Geekscape Music Reviews Nick Lowe’s “Labour Of Lust”

One of my highlights of the high school-aged romantic comedies of the late nineties, a.k.a. when I was in high school and relating, was 10 Things I Hate About You.  I clearly remember Save Ferris, one of my absolute favorite bands of that era, performing at The Big Dance Of The Movie, followed by a performance by Letters To Cleo.  Julia Stiles’ character freaked out to Heath Ledger’s when Letters To Cleo started playing Nick Lowe’s “Cruel To Be Kind.”  Ledger told Stiles that he had “called in a favor” and she kissed him, right there on the dance floor, in grand High School Hollywood style. 

This was my first glimpse into the world of Nick Lowe.  In hindsight, it’s both pathetic and hilarious.  If only understanding were as simple as calling in a favor to impress a girl. 

Nick Lowe’s epic second solo album, “Labour Of Lust” is to be re-issued Tuesday on Yep Roc records.  Previously out of print for nearly twenty years, you’ll be able to purchase on vinyl, CD and (twenty-first century drumroll, please) digitally.  No one is messing around here; there are bonus tracks, a booklet with Barney Bubbles artwork and new essays.  This release follows Yep Roc’s 2008 re-issue of Lowe’s solo debut, “Jesus Of Cool.”

This album…has a lot of sex on it.  I hear it as a bubbling XY chromosome-filled pile of rock.  (Pun on purpose!  If you aren’t chuckling, it’s cool, move on.)

One of my favorites is “Love So Fine.”  It’s a simple rock and roll song.  Can’t things just be simple every once in awhile?  (I mean “simple” in the nicest sense of the word)  I think they should be.  There’s even a fade out.  Lyrics: “Wait until I see her again/tonight I’m gonna tell her that I don’t wanna be just friends/She’s got a pair of tits that just won’t quit/Everything that she’s got, I like it a lot/She’s so fine, a love so fine”

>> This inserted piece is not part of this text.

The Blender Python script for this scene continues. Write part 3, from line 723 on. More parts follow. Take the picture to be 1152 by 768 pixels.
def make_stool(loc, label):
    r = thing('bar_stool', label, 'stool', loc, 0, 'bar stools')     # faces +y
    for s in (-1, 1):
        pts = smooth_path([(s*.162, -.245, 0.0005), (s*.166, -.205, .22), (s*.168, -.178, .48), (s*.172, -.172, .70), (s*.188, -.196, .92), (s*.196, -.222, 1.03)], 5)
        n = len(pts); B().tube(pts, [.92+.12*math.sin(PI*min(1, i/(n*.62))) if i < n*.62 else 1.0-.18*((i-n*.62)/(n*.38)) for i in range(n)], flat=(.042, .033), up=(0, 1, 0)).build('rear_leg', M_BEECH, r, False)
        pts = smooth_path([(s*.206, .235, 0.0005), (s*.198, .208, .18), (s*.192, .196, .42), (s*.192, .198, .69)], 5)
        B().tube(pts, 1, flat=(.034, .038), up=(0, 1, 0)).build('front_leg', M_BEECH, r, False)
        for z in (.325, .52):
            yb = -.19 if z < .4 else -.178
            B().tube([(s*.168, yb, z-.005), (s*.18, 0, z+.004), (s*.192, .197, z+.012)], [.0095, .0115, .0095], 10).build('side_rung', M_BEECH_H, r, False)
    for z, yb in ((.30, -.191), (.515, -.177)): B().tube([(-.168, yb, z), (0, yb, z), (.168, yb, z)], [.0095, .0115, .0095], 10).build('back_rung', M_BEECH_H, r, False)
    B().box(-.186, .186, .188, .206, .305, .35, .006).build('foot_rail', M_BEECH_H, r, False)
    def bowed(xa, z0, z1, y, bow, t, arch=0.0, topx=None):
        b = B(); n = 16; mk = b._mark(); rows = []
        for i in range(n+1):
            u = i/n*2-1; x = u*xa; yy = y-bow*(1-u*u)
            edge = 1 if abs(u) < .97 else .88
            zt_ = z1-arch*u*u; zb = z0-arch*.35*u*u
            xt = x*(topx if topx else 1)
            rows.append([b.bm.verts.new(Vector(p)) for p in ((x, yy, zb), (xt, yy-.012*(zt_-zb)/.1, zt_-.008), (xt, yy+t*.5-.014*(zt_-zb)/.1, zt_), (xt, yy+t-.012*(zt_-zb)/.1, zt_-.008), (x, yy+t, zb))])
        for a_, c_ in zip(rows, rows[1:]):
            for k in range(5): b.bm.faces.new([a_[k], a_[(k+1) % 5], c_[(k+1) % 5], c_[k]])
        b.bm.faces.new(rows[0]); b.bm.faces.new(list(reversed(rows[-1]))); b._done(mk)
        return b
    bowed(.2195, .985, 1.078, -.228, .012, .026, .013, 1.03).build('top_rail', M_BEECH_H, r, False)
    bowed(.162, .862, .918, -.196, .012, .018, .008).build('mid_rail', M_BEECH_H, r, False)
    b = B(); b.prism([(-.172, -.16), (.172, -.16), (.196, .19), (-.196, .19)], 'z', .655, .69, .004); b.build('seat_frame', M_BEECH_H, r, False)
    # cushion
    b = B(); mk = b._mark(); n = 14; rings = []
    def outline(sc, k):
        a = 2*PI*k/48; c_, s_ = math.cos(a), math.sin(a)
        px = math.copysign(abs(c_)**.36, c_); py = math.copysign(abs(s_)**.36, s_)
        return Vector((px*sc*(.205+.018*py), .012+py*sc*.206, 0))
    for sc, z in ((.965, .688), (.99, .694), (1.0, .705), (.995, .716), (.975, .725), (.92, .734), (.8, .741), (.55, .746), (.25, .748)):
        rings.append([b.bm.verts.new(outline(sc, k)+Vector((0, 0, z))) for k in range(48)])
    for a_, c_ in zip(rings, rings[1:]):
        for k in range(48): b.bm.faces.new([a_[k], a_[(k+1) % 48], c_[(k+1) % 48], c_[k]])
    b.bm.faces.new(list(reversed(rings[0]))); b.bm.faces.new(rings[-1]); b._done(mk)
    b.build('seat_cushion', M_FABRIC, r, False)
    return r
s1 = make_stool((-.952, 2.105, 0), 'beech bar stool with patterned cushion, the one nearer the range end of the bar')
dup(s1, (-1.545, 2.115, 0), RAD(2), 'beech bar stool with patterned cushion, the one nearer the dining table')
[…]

The song that clocks in at less than two minutes, in the middle of the track listing, that epitomizes the need for calm emotional honesty on an album of forthright male (albeit mildly sensitive male) rock songs, is “You Make Me.”  Devastatingly beautiful: “I strive to be strong/But I’m weak/You say what useless excuse is this/You make me/I try with my might/To have and to hold/But there’s something to it/That I can’t control/See I haven’t loosed my love/I’m just confused by love/You make me”

In my college years following my memory of 10 Things I Hate About You, I heard the original version of “Cruel To Be Kind,” the first song on “Labour of Lust, “and its subsequent chart-topping single.  I also remember hearing the iconic gem penned by Lowe, recorded by Elvis Costello, “(What’s So Funny Bout) Peace, Love, and Understanding” and its subsequent B-side, “American Squirm.”  I noted, but didn’t digest.  I wouldn’t digest, as I would later learn, for a few more years and a friendship with someone I hadn’t met yet.  Then again, do we ever totally digest the artists that mean the most to us?

Nick Lowe

Post-college, through my obsessive scouring of each and every liner note of CDs or vinyl in my collection, as well as everyone else’s collection that I’d come in contact with, my eyes widened with the realization that Nick Lowe was the cat who produced “My Aim Is True,” “This Year’s Model”, “Armed Forces”, “Get Happy!!”, and “Trust.”  These are otherwise known as the first five Elvis Costello albums.  Oh. My. God.  Who IS this man?!

I went to see him, last autumn, with a very good friend who not only is a huge fan, but also a talented individual on the path of emulation.  In the lobby on the way in was a leather jacket-clad one Huey Lewis, rolling solo.  I still ask myself why I didn’t buy the man a beer and strike up a conversation?  Sadly, we cannot go back in time.  (Or…back to the future?)

Nick Lowe and his band blew me away.  Simple.  Real.  Deliberate.  Go if you’ve the chance.  When something really hits, a film, show of some sort, book ending, I tend not to be able to talk for a good five to ten minutes afterwards, because I’m coming down from the experience.  It took me awhile to get out of there with any semblance of English language sentences.  Good sign.

“Labour of Lust” like “My Aim Is True” for Elvis, is a nice place to start if there’s a spark of interest.  “Lust” has gems that bear repeated listens and lives up to its uncanny and pointed title.